Menurut Haryo, pemerintah mengambil langkah negosiasi lanjutan secara terukur sebagai bentuk kehati-hatian dalam menjalankan diplomasi ekonomi.
“Pemerintah berkomitmen agar setiap kesepakatan ekonomi membawa manfaat langsung bagi masyarakat, memperkuat struktur industri nasional, dan menjaga posisi Indonesia sebagai mitra strategis yang mandiri dan netral di tengah dinamika geopolitik global,” ujarnya.
Sementara itu, Menteri Koordinator Bidang Perekonomian, Airlangga Hartarto, yang memimpin Tim Negosiasi Tarif Indonesia–AS menegaskan keyakinannya bahwa produk-produk yang tidak diproduksi oleh AS, seperti kelapa sawit, kakao, dan karet, berpeluang besar mendapatkan tarif nol persen.
Selain itu, pemerintah juga mendorong agar komoditas yang menjadi bagian dari rantai pasok industri kesehatan mendapat perlakuan khusus. Dalam perundingan tersebut, pembahasan juga akan mencakup aspek non-tarif guna menciptakan kesepakatan dagang lebih seimbang.
“Penawaran yang disampaikan kepada emerintah AS dirancang untuk mencapai perdagangan yang adil dan berimbang (fair and square trade), sejalan dengan prinsip kesetaraan dan keseimbangan yang menjadi prioritas dalam setiap tahapan negosiasi,” kata Haryo.
Ia menegaskan, seluruh proses negosiasi dilakukan dengan berlandaskan kepentingan nasional dan semangat kedaulatan ekonomi.

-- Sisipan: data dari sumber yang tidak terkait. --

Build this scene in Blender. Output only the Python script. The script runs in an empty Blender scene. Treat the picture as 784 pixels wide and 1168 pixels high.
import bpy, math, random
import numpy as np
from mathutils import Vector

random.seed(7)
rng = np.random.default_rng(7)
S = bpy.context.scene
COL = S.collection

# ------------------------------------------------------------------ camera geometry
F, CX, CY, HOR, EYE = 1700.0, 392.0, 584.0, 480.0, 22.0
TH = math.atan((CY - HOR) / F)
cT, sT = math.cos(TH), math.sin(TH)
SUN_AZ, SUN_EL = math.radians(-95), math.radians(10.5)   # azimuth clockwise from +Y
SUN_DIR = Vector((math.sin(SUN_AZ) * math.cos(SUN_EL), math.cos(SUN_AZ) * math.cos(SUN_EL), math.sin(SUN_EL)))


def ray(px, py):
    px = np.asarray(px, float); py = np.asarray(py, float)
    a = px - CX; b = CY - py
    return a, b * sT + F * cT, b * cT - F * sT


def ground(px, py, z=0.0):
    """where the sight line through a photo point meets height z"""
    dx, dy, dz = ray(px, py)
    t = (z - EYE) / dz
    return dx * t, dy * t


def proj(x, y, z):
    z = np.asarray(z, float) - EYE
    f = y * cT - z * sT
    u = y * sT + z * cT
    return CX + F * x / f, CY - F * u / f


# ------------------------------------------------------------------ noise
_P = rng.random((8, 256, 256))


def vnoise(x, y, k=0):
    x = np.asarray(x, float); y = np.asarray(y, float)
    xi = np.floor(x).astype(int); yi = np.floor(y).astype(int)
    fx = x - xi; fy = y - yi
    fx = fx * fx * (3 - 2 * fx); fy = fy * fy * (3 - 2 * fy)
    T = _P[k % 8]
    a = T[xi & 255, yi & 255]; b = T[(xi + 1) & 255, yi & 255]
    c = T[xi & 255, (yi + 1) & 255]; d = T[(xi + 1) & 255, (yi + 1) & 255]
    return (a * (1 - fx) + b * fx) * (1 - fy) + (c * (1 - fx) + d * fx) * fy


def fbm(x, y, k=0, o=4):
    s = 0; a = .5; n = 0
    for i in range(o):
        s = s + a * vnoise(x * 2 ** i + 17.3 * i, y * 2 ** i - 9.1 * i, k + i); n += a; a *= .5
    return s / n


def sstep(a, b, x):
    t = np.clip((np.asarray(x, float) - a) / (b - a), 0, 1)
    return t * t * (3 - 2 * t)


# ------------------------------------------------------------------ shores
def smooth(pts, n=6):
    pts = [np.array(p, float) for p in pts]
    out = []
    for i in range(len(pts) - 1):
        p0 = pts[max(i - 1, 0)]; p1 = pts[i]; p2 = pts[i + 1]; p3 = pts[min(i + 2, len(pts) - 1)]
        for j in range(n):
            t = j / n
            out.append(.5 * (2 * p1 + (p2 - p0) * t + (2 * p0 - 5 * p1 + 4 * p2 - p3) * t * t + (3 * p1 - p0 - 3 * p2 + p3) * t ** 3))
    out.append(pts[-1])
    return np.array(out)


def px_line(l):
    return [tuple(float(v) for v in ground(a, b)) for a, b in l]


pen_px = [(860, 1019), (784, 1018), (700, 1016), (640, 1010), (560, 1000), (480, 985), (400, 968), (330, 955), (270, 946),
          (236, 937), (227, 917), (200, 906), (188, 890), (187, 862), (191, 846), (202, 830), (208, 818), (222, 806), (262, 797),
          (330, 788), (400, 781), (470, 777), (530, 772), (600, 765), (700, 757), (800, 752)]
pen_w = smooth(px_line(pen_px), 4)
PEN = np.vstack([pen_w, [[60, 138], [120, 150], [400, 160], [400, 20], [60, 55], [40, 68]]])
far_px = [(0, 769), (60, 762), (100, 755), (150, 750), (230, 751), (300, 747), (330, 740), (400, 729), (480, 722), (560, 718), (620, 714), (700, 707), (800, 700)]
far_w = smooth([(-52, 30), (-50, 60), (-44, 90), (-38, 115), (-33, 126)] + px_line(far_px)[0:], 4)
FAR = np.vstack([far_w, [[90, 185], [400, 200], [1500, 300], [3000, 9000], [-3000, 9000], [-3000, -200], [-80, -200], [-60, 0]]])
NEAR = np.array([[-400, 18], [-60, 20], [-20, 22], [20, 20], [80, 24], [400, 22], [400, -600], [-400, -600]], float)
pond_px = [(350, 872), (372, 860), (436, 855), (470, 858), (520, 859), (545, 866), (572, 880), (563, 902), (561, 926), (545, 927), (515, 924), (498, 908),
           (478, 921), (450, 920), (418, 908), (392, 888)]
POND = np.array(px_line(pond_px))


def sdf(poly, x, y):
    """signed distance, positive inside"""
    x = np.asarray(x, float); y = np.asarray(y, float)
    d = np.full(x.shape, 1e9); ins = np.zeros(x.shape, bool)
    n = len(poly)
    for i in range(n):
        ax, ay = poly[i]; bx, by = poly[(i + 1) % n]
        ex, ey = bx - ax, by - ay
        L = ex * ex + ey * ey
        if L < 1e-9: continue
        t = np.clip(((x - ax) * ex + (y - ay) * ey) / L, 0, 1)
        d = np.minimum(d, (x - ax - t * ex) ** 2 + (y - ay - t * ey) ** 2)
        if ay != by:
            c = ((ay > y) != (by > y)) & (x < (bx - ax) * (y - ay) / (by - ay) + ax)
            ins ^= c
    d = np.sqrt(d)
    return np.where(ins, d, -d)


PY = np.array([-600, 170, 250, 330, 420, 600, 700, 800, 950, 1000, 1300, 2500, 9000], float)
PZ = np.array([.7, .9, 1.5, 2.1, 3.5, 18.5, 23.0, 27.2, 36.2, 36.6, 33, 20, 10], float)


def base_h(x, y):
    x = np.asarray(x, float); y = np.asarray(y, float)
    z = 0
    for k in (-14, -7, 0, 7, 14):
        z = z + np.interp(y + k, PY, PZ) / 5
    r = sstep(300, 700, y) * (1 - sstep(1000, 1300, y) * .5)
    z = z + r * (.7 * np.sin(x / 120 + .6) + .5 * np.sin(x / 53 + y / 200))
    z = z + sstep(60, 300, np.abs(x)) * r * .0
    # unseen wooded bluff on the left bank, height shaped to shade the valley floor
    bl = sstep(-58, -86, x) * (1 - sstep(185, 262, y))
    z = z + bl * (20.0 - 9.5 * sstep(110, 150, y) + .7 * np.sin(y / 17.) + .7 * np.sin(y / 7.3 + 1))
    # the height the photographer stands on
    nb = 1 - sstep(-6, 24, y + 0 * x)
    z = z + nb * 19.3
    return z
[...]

“Sebagai negara yang berdaulat, Indonesia menjalankan diplomasi ekonomi yang bebas dan aktif. Pendekatan ini memastikan setiap langkah kebijakan dan negosiasi perdagangan dilakukan untuk melindungi kepentingan nasional, memperkuat kedaulatan ekonomi, dan memberikan manfaat nyata bagi pertumbuhan ekonomi serta kesejahteraan rakyat,” katanya.